I still hadn’t heard from the pet shop by Wednesday, so I called the organization who sent out the kittens to the shop and asked how soon they would have an answer. The guy who answered wasn’t the person who’d make the decision so he said I’d hear back from the other guy that afternoon.
Mid-afternoon my phone rang. I looked at the display. It wasn’t the animal services place; it was the pet shop. They told me my application was approved and I could come pick him up.
Heart pounding, I informed my boss I had to leave work early, and that I would make up the two hours later.
After going out and buying a bunch of pet supplies and getting them ready at home, I made my way over to the pet shop and picked him up.
Ladies and gentlemen, meet Mishka.

He’s been with me now for a few weeks. He has brightened my life considerably, and of course the lurking anxiety has gone away. I truly feel there’s something – someone – to live for. Truly live for, and not merely exist anymore. The little guy follows me everywhere and anticipates bed time. He hops up on the bed and waits for me to settle before he begins his routine.

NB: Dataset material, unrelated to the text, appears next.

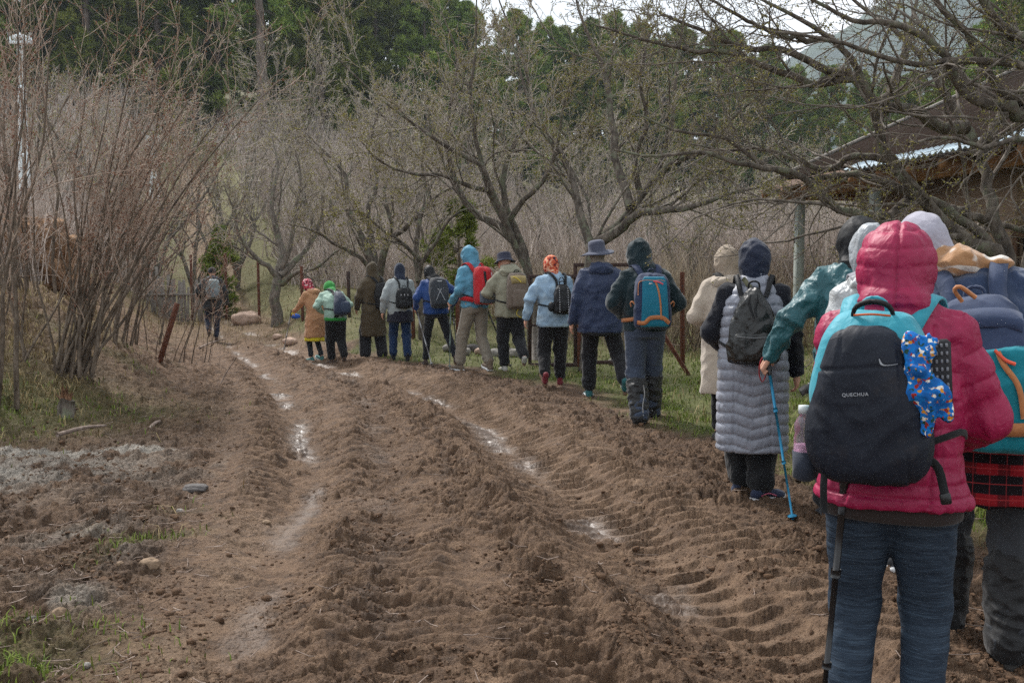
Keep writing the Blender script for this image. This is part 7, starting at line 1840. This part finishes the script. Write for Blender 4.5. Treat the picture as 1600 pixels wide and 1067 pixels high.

It has become a ritual now. He plays on the bed for a little bit, gives himself a bath, and then snuggles up next to me, purring. I’ll pet him until he falls asleep and then it’s my turn to sleep.
Mornings are the same too. I’ll wake up and as soon as I stir, he wakes up. So he begins purring as I pet him for a while.
He loves to play fight with me, and chases stuff around the apartment. He gets the zoomies too. For those unfamiliar with the term, it means he gets bursts of energy that have him zooming around the apartment chasing ghosts. He’s done it in the tub too, back and forth.
I don’t think I’ve smiled or laughed so much in a long time.
The naming was interesting. You’ll see the definitions of “Mishka” up there beneath his photograph. It took me a while. I kept trying out different names, knowing they weren’t right, until I landed on “Mishka”. The name just felt right when I said it, and I only discovered its meaning afterward.
“Gift from God” sounds about right, as that’s exactly how I see him now. And I am so grateful he exists and that we’re together now. I could not be more happy.